Известие о роковой дуэли распространилось с той же скоростью, с какой попрятались секунданты, находившиеся теперь в большой опасности. Современников поразило то, сколь высокое положение занимали дуэлянты. Но что произвело настоящую сенсацию, так это версия событий, изложенная полковником Хэмилтоном после того, как спустя два дня он нашелся. Полковник заявил, что будто бы Макартни, когда Мохан скончался, бросился на герцога и убил его ударом своего клинка. Подобное обстоятельство, разумеется, все в корне меняло: вместо дуэли между двумя джентльменами, желавшими разрешить личные противоречия, столкновение приобретало все черты заговора с целью убийства с самымй зловещими политическими обертонами.

Писаки и газетчики тут же заскрипели перьями, не жалея чернил и времени, производя статейки и книжонки каждый с собственной версией случившегося. Опус, озаглавленный «Правдивый и беспристрастный рассказ об убийстве его светлости герцога Хэмилтона и Брэндона», вышел в Эдинбурге вскоре после дуэли. Автор самим названием изобличал себя в неведении, ибо утверждал, что Макартни, увидев, что Мохан умирает, вмешался и прикончил герцога, что не соответствовало истине. «Письмо от мистера Макартни к его другу в Лондон», напротив, защищало позицию Макартни{301}. Обоих секундантов допросили в отношении их роли в дуэли: Хэмилтона через месяц после события, но Макартни не ранее 1716 г.
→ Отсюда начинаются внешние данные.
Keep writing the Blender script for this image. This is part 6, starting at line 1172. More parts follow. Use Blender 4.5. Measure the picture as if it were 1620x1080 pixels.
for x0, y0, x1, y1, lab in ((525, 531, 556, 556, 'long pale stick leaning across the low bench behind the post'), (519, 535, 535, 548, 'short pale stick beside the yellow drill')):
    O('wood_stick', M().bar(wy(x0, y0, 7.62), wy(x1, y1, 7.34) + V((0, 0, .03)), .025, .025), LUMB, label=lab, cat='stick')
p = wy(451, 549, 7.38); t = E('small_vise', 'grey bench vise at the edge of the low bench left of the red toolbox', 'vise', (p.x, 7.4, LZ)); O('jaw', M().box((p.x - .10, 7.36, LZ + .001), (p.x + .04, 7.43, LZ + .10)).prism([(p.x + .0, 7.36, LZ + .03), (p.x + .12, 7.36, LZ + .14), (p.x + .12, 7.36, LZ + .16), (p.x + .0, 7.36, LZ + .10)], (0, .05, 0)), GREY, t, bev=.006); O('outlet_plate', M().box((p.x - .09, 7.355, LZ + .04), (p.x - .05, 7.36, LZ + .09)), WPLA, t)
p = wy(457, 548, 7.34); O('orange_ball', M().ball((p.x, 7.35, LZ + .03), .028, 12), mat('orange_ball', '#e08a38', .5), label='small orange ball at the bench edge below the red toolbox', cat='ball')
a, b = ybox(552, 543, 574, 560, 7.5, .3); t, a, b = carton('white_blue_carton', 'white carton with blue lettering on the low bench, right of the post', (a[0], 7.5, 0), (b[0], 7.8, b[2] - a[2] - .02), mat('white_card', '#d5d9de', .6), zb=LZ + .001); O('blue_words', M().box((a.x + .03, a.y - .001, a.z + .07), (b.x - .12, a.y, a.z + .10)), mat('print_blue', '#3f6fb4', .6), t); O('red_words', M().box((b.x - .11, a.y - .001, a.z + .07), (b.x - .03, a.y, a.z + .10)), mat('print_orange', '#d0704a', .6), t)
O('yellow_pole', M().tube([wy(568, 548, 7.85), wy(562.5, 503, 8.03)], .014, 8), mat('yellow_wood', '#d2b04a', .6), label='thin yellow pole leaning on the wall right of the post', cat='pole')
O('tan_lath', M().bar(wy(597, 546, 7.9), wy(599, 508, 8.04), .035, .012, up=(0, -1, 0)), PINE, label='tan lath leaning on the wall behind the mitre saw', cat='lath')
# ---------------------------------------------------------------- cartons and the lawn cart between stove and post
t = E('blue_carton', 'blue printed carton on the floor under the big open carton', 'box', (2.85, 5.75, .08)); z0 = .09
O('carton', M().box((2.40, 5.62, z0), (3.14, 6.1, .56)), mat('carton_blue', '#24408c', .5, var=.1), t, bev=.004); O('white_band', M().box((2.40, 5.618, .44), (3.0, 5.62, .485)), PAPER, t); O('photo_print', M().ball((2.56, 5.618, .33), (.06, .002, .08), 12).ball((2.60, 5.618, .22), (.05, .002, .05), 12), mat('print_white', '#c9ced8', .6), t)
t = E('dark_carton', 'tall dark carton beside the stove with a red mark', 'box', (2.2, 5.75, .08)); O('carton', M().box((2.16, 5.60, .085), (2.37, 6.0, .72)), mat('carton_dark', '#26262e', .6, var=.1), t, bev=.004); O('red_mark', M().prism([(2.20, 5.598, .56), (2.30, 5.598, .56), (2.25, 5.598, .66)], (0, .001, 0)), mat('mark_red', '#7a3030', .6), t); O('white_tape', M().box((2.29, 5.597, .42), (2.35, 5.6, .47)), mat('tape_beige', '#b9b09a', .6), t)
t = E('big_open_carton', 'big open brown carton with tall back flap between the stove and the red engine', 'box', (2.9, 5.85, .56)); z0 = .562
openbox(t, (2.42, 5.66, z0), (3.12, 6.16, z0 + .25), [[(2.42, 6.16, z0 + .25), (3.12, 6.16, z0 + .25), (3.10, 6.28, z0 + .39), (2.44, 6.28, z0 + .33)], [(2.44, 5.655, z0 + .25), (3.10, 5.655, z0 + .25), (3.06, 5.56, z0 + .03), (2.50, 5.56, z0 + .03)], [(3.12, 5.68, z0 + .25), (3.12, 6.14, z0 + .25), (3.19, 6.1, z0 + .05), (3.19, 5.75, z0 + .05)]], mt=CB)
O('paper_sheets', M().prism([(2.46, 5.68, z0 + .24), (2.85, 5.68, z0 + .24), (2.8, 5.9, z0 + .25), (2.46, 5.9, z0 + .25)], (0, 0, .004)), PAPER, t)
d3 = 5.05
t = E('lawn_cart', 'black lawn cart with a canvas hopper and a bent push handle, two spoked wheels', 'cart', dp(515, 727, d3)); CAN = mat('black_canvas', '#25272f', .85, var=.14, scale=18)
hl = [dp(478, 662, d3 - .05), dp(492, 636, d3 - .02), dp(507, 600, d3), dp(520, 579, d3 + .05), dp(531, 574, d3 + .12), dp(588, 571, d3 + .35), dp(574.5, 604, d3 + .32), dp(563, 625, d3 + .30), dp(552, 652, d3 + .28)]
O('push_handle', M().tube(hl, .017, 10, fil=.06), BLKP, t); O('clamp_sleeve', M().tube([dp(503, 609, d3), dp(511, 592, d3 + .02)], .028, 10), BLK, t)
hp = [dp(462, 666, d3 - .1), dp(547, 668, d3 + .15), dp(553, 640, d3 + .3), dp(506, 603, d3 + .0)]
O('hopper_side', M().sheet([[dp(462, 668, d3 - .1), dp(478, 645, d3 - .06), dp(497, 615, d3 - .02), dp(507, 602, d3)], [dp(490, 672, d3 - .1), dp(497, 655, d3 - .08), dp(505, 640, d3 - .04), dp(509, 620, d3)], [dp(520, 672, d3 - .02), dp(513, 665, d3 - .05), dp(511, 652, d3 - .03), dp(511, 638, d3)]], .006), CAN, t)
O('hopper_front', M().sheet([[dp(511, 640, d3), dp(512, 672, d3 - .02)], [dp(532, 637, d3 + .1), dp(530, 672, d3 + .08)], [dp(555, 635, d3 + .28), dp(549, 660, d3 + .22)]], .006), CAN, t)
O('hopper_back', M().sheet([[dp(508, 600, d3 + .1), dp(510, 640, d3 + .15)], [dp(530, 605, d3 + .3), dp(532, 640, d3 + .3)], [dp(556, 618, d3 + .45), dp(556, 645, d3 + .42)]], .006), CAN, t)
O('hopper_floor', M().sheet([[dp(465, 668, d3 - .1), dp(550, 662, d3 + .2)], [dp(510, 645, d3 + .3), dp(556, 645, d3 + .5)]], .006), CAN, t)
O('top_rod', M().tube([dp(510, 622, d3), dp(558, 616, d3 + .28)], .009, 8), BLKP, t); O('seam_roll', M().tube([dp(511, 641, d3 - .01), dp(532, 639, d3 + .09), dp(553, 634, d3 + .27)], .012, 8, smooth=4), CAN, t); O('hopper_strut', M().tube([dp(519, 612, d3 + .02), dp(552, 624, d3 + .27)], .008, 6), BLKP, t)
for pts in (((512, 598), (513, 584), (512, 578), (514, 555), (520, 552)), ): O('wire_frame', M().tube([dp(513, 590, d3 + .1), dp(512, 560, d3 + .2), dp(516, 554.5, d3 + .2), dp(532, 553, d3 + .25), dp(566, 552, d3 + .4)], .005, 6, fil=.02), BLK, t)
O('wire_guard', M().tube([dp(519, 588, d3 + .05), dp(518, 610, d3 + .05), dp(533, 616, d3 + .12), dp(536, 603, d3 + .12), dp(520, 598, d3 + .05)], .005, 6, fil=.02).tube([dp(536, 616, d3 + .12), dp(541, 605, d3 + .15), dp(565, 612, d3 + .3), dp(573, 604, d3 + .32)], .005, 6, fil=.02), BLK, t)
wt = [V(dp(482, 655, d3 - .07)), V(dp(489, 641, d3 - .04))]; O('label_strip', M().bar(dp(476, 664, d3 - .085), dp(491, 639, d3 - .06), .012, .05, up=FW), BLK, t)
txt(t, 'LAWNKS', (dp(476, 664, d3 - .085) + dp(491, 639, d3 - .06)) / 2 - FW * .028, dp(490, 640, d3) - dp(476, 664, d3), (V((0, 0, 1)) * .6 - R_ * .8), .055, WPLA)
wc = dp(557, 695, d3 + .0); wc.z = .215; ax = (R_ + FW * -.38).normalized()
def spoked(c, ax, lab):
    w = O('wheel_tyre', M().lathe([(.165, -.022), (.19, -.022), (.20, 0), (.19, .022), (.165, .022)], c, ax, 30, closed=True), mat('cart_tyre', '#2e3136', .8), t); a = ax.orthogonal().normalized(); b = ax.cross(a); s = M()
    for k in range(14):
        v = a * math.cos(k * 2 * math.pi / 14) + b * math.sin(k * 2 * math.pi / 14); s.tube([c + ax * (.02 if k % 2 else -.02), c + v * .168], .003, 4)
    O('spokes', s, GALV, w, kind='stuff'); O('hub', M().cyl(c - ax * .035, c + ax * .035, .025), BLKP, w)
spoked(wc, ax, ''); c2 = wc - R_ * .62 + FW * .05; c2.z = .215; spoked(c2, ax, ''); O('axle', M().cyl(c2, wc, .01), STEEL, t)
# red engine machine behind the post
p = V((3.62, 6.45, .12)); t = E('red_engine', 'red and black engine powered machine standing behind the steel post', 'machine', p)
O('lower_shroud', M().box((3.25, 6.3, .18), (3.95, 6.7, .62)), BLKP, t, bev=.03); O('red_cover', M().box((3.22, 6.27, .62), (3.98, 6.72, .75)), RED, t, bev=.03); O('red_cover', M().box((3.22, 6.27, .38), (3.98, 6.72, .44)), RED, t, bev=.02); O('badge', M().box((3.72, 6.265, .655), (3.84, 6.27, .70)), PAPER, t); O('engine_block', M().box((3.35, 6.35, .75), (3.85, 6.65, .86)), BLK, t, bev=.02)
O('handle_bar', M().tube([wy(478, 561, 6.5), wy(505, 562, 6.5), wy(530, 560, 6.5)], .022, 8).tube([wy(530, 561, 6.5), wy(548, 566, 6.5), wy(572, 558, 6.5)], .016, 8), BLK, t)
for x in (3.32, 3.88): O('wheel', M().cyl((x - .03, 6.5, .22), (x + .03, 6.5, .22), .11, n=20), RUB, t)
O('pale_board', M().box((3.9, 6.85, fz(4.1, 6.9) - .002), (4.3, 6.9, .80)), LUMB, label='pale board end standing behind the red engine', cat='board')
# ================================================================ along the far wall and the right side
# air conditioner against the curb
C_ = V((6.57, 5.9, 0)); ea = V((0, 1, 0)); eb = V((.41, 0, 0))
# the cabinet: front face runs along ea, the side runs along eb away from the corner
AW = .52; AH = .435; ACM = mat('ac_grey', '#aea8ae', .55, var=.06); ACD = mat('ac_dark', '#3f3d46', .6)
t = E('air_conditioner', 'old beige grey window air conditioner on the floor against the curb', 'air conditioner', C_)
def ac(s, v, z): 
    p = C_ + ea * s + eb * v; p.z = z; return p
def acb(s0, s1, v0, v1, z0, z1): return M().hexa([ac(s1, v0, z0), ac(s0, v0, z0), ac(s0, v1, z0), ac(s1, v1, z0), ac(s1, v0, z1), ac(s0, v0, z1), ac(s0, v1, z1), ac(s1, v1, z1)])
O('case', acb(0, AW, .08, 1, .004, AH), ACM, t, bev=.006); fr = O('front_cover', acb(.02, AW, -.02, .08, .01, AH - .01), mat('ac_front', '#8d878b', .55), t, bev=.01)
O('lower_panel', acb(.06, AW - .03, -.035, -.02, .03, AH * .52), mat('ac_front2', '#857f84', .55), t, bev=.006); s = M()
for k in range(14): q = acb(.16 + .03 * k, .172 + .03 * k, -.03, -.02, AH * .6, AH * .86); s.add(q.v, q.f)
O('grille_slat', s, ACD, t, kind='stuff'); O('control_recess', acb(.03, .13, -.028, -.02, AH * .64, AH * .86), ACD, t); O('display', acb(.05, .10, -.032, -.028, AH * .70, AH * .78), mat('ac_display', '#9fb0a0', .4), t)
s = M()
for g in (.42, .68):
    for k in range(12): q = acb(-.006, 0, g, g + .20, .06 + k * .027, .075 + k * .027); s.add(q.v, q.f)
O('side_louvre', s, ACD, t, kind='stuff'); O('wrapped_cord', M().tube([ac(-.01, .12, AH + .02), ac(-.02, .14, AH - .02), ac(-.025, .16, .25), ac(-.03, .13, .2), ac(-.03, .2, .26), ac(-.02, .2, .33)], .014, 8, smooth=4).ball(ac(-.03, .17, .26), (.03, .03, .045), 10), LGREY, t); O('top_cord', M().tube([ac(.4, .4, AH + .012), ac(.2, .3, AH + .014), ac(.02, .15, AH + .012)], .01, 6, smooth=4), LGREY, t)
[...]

Обоих признали невиновными в убийстве.

В определенных кругах реакция на дуэль последовала немедленная и бескомпромиссная. Неделю спустя после того, как высокородные нобили сочли за благо искромсать друг дружку в Хайд-Парке, королева Анна, слушая божественную службу в Виндзоре, внимала яростным порицаниям дуэли из уст духовника, Эдмунда Чизхалла.

В качестве подспорья он обратился к любимому борцами с дуэлями отрывку из Писания: «Не мстите за себя, возлюбленные, но дайте место гневу Божию. Ибо написано: «Мне отмщение, Я воздам, говорит Господь» (К римлянам, xii, 19).